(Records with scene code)
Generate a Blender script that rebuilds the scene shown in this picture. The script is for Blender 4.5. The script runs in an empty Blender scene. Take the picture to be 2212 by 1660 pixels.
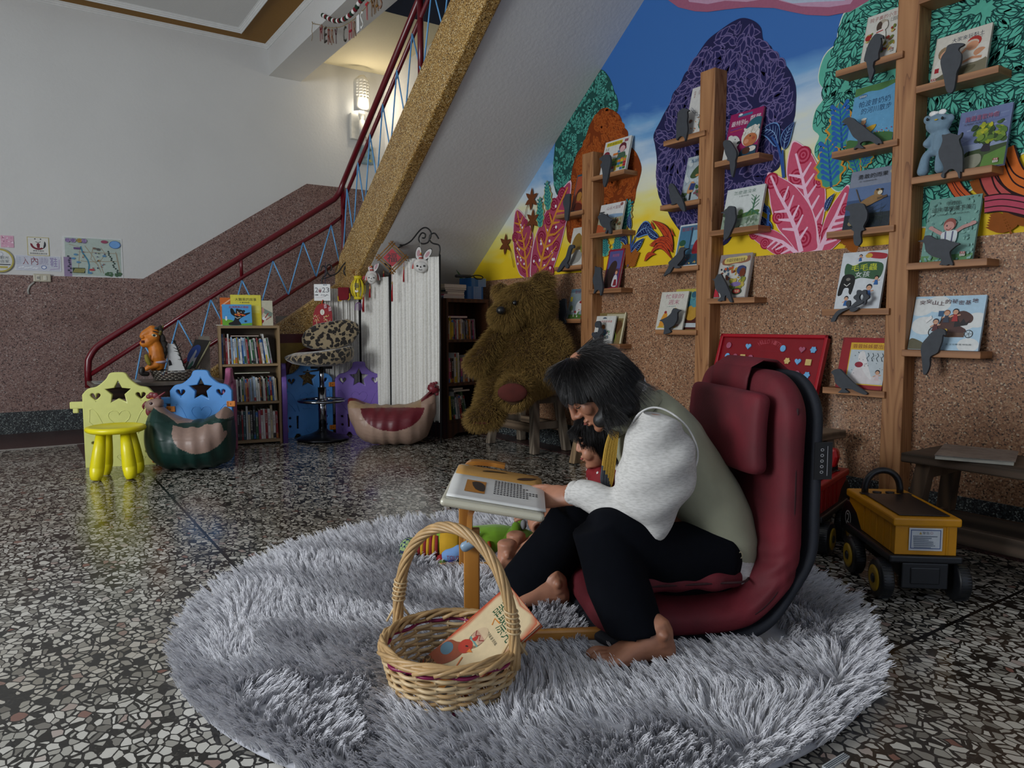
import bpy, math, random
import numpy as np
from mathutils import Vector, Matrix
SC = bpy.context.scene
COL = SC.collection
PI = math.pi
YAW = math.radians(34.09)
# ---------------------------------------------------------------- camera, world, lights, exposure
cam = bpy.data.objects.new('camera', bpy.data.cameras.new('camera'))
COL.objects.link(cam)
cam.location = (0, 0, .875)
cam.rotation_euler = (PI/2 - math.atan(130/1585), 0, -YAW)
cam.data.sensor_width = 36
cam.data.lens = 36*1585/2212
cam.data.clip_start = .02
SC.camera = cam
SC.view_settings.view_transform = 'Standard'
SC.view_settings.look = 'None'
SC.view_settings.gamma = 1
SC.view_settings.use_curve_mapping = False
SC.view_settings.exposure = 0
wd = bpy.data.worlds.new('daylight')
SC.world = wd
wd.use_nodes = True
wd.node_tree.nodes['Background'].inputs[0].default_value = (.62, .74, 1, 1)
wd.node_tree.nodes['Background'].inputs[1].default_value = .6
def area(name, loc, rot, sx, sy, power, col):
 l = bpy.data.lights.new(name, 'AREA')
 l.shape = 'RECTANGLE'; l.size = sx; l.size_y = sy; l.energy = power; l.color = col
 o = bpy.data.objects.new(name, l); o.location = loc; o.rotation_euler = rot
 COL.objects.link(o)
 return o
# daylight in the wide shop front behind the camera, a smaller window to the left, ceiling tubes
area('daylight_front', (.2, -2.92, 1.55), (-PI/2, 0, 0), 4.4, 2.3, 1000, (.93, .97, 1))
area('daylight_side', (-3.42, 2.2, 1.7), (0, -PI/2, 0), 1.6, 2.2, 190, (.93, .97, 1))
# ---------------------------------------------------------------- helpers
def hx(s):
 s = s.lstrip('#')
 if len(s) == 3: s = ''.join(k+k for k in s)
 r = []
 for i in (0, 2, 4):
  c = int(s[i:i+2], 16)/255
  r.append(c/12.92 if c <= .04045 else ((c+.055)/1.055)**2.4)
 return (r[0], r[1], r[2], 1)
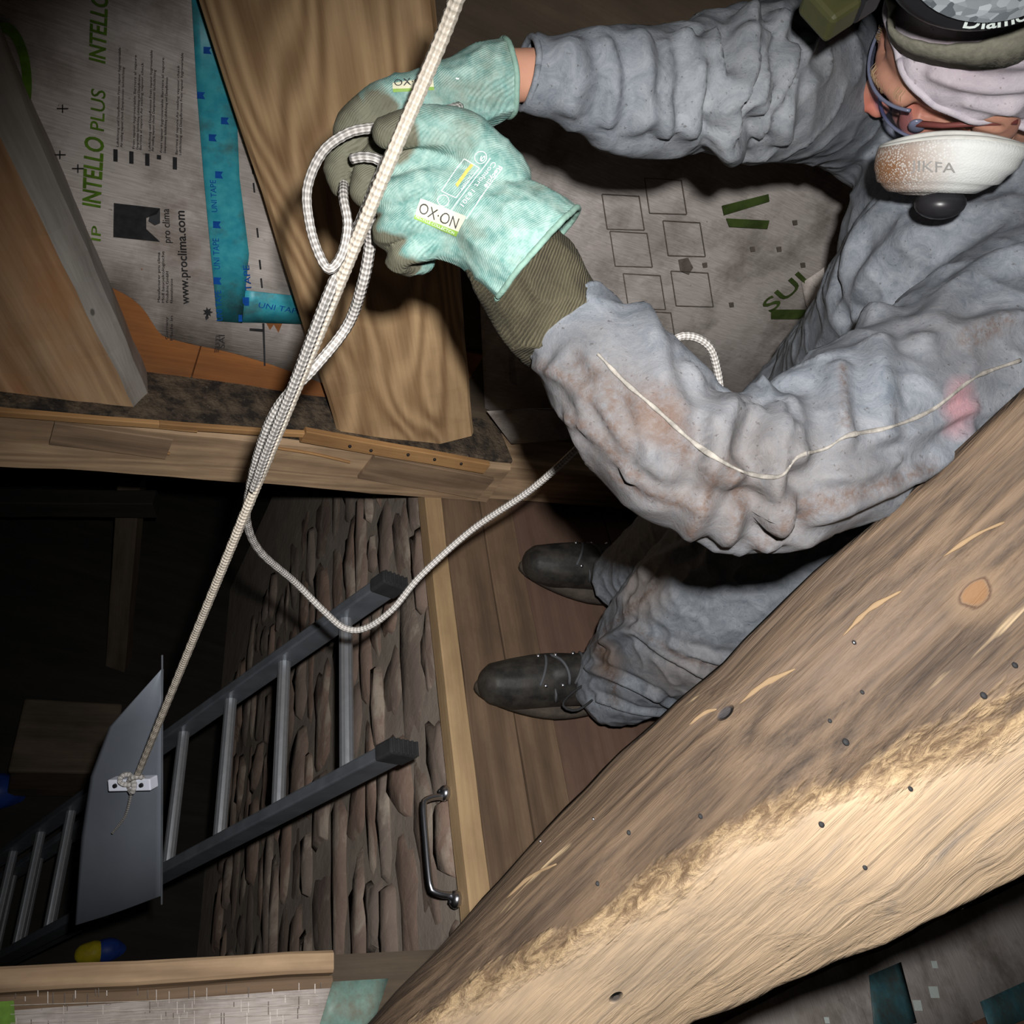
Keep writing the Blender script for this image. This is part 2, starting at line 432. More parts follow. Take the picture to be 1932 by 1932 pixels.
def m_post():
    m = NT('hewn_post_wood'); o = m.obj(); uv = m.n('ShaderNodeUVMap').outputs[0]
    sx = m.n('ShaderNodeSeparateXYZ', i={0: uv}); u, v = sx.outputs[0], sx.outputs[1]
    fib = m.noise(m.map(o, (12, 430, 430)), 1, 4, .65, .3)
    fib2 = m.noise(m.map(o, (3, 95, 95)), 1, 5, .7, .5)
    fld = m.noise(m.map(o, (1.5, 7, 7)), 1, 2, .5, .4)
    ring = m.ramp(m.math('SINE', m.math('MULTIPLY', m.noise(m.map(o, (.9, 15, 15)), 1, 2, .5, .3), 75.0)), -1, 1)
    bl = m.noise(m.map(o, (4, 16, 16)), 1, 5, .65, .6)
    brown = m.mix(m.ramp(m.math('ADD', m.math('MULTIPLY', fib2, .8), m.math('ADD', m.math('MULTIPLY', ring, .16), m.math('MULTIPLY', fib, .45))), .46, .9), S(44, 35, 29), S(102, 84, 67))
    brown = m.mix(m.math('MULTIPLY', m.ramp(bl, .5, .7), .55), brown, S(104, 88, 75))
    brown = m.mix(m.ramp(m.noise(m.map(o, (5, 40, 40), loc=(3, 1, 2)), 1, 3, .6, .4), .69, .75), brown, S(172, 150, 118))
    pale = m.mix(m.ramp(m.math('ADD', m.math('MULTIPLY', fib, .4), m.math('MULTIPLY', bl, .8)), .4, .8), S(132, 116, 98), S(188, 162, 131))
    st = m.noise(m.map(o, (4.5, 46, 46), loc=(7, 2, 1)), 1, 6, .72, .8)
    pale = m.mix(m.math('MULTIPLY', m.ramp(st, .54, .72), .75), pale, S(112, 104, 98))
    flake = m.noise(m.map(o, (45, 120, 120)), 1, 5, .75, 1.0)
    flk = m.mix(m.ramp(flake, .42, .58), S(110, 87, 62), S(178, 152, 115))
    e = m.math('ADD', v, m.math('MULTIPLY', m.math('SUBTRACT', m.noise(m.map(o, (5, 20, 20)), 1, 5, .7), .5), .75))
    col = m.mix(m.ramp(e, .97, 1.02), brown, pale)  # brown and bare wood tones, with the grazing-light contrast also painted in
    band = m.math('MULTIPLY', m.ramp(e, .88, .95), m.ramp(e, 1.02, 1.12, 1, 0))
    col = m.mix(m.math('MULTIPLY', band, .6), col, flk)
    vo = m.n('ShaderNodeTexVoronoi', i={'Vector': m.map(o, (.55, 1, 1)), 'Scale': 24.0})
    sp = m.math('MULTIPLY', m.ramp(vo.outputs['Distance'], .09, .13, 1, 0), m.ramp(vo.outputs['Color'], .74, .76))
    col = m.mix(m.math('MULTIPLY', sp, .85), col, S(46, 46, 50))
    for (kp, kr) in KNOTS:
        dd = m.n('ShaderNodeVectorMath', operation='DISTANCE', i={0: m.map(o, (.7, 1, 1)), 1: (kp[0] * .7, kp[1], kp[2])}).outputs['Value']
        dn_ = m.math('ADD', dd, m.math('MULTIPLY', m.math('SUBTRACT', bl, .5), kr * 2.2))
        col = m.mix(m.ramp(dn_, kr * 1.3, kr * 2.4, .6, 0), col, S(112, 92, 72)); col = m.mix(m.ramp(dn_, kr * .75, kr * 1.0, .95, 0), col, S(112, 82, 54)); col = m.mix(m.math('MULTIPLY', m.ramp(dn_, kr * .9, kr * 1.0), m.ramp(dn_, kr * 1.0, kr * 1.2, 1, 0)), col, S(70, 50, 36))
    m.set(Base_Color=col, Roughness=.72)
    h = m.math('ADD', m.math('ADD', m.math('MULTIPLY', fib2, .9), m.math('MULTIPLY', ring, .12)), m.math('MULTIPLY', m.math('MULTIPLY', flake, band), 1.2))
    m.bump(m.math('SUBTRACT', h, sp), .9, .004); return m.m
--
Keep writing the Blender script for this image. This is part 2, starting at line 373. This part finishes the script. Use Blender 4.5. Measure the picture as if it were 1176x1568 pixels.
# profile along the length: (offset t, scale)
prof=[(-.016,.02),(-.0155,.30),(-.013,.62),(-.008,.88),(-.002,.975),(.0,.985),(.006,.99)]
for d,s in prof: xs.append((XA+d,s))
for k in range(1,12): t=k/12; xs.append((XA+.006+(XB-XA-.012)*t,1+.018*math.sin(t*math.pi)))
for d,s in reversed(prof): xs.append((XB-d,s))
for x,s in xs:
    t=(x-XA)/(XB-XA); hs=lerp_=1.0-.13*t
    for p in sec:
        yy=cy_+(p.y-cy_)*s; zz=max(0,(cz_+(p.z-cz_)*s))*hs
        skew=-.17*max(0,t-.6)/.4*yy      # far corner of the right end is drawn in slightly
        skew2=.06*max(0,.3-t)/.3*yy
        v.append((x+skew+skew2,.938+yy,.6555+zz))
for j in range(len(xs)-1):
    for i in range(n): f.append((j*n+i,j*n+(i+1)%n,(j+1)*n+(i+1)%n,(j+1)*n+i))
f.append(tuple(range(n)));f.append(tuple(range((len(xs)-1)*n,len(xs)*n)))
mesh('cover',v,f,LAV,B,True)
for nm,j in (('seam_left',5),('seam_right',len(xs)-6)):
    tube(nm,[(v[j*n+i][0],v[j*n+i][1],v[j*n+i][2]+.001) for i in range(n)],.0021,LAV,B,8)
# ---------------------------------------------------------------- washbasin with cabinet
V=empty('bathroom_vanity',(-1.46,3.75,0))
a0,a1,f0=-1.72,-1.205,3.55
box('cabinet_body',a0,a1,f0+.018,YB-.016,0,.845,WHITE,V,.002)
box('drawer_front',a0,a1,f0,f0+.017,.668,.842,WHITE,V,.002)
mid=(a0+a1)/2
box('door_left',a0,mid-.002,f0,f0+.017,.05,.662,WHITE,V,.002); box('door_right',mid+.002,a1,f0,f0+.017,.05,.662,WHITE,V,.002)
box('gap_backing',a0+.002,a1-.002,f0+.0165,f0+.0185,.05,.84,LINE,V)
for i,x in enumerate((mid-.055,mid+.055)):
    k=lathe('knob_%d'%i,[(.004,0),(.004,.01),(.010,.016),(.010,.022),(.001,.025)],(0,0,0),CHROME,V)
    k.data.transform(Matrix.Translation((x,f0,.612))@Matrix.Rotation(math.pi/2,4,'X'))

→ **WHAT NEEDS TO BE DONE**
Retype only the lines above from the one with "Generate a Blender" through the one with "return (r[0], r[1], r[2], 1)", exactly and with both ends. Images stay out.

→ **RESULT OF THE EXERCISE**
Generate a Blender script that rebuilds the scene shown in this picture. The script is for Blender 4.5. The script runs in an empty Blender scene. Take the picture to be 2212 by 1660 pixels.
import bpy, math, random
import numpy as np
from mathutils import Vector, Matrix
SC = bpy.context.scene
COL = SC.collection
PI = math.pi
YAW = math.radians(34.09)
# ---------------------------------------------------------------- camera, world, lights, exposure
cam = bpy.data.objects.new('camera', bpy.data.cameras.new('camera'))
COL.objects.link(cam)
cam.location = (0, 0, .875)
cam.rotation_euler = (PI/2 - math.atan(130/1585), 0, -YAW)
cam.data.sensor_width = 36
cam.data.lens = 36*1585/2212
cam.data.clip_start = .02
SC.camera = cam
SC.view_settings.view_transform = 'Standard'
SC.view_settings.look = 'None'
SC.view_settings.gamma = 1
SC.view_settings.use_curve_mapping = False
SC.view_settings.exposure = 0
wd = bpy.data.worlds.new('daylight')
SC.world = wd
wd.use_nodes = True
wd.node_tree.nodes['Background'].inputs[0].default_value = (.62, .74, 1, 1)
wd.node_tree.nodes['Background'].inputs[1].default_value = .6
def area(name, loc, rot, sx, sy, power, col):
 l = bpy.data.lights.new(name, 'AREA')
 l.shape = 'RECTANGLE'; l.size = sx; l.size_y = sy; l.energy = power; l.color = col
 o = bpy.data.objects.new(name, l); o.location = loc; o.rotation_euler = rot
 COL.objects.link(o)
 return o
# daylight in the wide shop front behind the camera, a smaller window to the left, ceiling tubes
area('daylight_front', (.2, -2.92, 1.55), (-PI/2, 0, 0), 4.4, 2.3, 1000, (.93, .97, 1))
area('daylight_side', (-3.42, 2.2, 1.7), (0, -PI/2, 0), 1.6, 2.2, 190, (.93, .97, 1))
# ---------------------------------------------------------------- helpers
def hx(s):
 s = s.lstrip('#')
 if len(s) == 3: s = ''.join(k+k for k in s)
 r = []
 for i in (0, 2, 4):
  c = int(s[i:i+2], 16)/255
  r.append(c/12.92 if c <= .04045 else ((c+.055)/1.055)**2.4)
 return (r[0], r[1], r[2], 1)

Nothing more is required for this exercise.